Source material:
— Begin —

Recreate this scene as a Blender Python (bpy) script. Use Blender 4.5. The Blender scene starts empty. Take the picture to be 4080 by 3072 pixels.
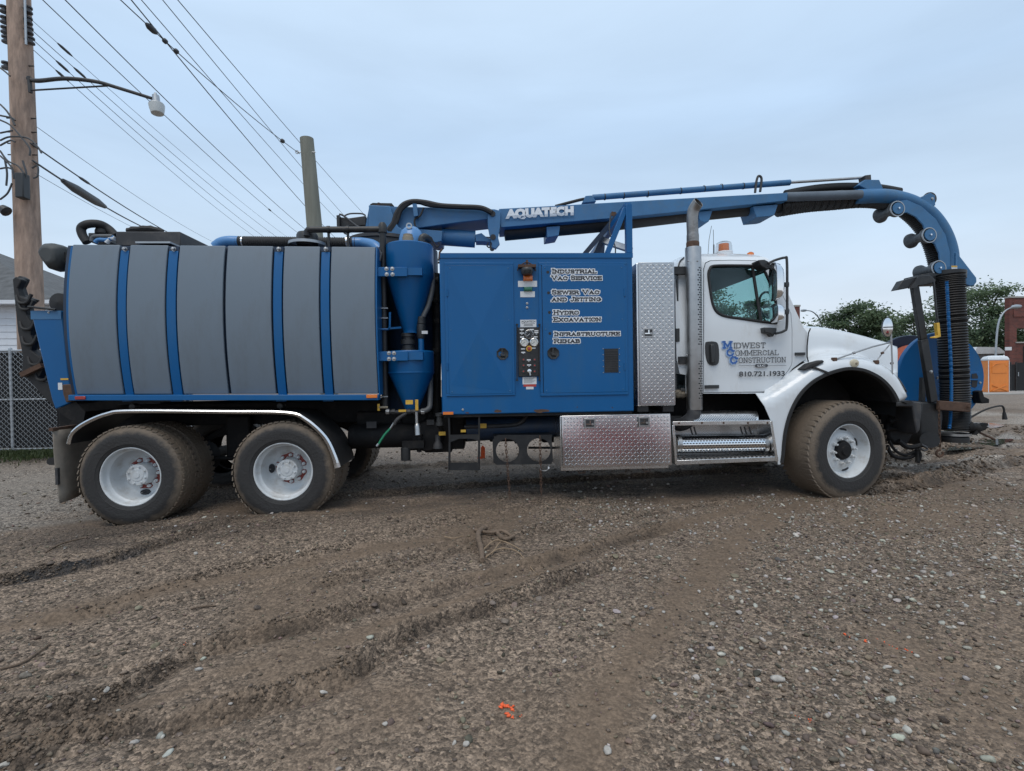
import bpy, bmesh, math, random
import numpy as np
from mathutils import Vector, Matrix, geometry
R = math.radians
random.seed(7); RNG = np.random.default_rng(11)
SC = bpy.context.scene
COL = SC.collection
# ------------------------------------------------------------------ camera
FPX, CX, CY = 2000.0, 2040.0, 1536.0          # focal length and centre of the 4080 x 3072 photograph
CAMP = Vector((0.0, 0.0, 1.36))
YAW, PITCH, ROLL = R(3.45), R(0.83), R(0.88)
_F = Vector((math.sin(YAW)*math.cos(PITCH), math.cos(YAW)*math.cos(PITCH), -math.sin(PITCH)))
_R0 = Vector((math.cos(YAW), -math.sin(YAW), 0)); _U0 = _R0.cross(_F)
_RR = _R0*math.cos(ROLL) - _U0*math.sin(ROLL); _UU = _U0*math.cos(ROLL) + _R0*math.sin(ROLL)
cam_d = bpy.data.cameras.new('camera'); cam = bpy.data.objects.new('camera', cam_d); COL.objects.link(cam)
cam.matrix_world = Matrix(((_RR.x, _UU.x, -_F.x, CAMP.x), (_RR.y, _UU.y, -_F.y, CAMP.y), (_RR.z, _UU.z, -_F.z, CAMP.z), (0, 0, 0, 1)))
cam_d.sensor_width = 36; cam_d.lens = FPX/4080*36; cam_d.clip_start = 0.05; cam_d.clip_end = 3000
SC.camera = cam
# ------------------------------------------------------------------ sky, sun, exposure
SUN_EL, SUN_AZ = R(62), R(200)
w = bpy.data.worlds.new('World'); SC.world = w; w.use_nodes = True
nt = w.node_tree; nt.nodes.clear(); N = nt.nodes.new; L = nt.links.new
sky = N('ShaderNodeTexSky'); sky.sky_type = 'NISHITA'; sky.sun_disc = False
sky.sun_elevation = SUN_EL; sky.sun_rotation = SUN_AZ; sky.air_density = 1.2; sky.dust_density = 3
bgA = N('ShaderNodeBackground'); bgA.inputs[1].default_value = 0.08; L(sky.outputs[0], bgA.inputs[0])
tc = N('ShaderNodeTexCoord'); sep = N('ShaderNodeSeparateXYZ'); L(tc.outputs['Generated'], sep.inputs[0])
mp = N('ShaderNodeMapping'); mp.inputs['Scale'].default_value = (1.0, 1.0, 4.5); L(tc.outputs['Generated'], mp.inputs[0])
cl = N('ShaderNodeTexNoise'); cl.inputs['Scale'].default_value = 1.9; cl.inputs['Detail'].default_value = 6; cl.inputs['Roughness'].default_value = 0.5
cl.inputs['Distortion'].default_value = 0.4; L(mp.outputs[0], cl.inputs[0])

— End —

Your task:
Write the listing above out again exactly, dropping each image.

Solution to this problem:
Recreate this scene as a Blender Python (bpy) script. Use Blender 4.5. The Blender scene starts empty. Take the picture to be 4080 by 3072 pixels.
import bpy, bmesh, math, random
import numpy as np
from mathutils import Vector, Matrix, geometry
R = math.radians
random.seed(7); RNG = np.random.default_rng(11)
SC = bpy.context.scene
COL = SC.collection
# ------------------------------------------------------------------ camera
FPX, CX, CY = 2000.0, 2040.0, 1536.0          # focal length and centre of the 4080 x 3072 photograph
CAMP = Vector((0.0, 0.0, 1.36))
YAW, PITCH, ROLL = R(3.45), R(0.83), R(0.88)
_F = Vector((math.sin(YAW)*math.cos(PITCH), math.cos(YAW)*math.cos(PITCH), -math.sin(PITCH)))
_R0 = Vector((math.cos(YAW), -math.sin(YAW), 0)); _U0 = _R0.cross(_F)
_RR = _R0*math.cos(ROLL) - _U0*math.sin(ROLL); _UU = _U0*math.cos(ROLL) + _R0*math.sin(ROLL)
cam_d = bpy.data.cameras.new('camera'); cam = bpy.data.objects.new('camera', cam_d); COL.objects.link(cam)
cam.matrix_world = Matrix(((_RR.x, _UU.x, -_F.x, CAMP.x), (_RR.y, _UU.y, -_F.y, CAMP.y), (_RR.z, _UU.z, -_F.z, CAMP.z), (0, 0, 0, 1)))
cam_d.sensor_width = 36; cam_d.lens = FPX/4080*36; cam_d.clip_start = 0.05; cam_d.clip_end = 3000
SC.camera = cam
# ------------------------------------------------------------------ sky, sun, exposure
SUN_EL, SUN_AZ = R(62), R(200)
w = bpy.data.worlds.new('World'); SC.world = w; w.use_nodes = True
nt = w.node_tree; nt.nodes.clear(); N = nt.nodes.new; L = nt.links.new
sky = N('ShaderNodeTexSky'); sky.sky_type = 'NISHITA'; sky.sun_disc = False
sky.sun_elevation = SUN_EL; sky.sun_rotation = SUN_AZ; sky.air_density = 1.2; sky.dust_density = 3
bgA = N('ShaderNodeBackground'); bgA.inputs[1].default_value = 0.08; L(sky.outputs[0], bgA.inputs[0])
tc = N('ShaderNodeTexCoord'); sep = N('ShaderNodeSeparateXYZ'); L(tc.outputs['Generated'], sep.inputs[0])
mp = N('ShaderNodeMapping'); mp.inputs['Scale'].default_value = (1.0, 1.0, 4.5); L(tc.outputs['Generated'], mp.inputs[0])
cl = N('ShaderNodeTexNoise'); cl.inputs['Scale'].default_value = 1.9; cl.inputs['Detail'].default_value = 6; cl.inputs['Roughness'].default_value = 0.5
cl.inputs['Distortion'].default_value = 0.4; L(mp.outputs[0], cl.inputs[0])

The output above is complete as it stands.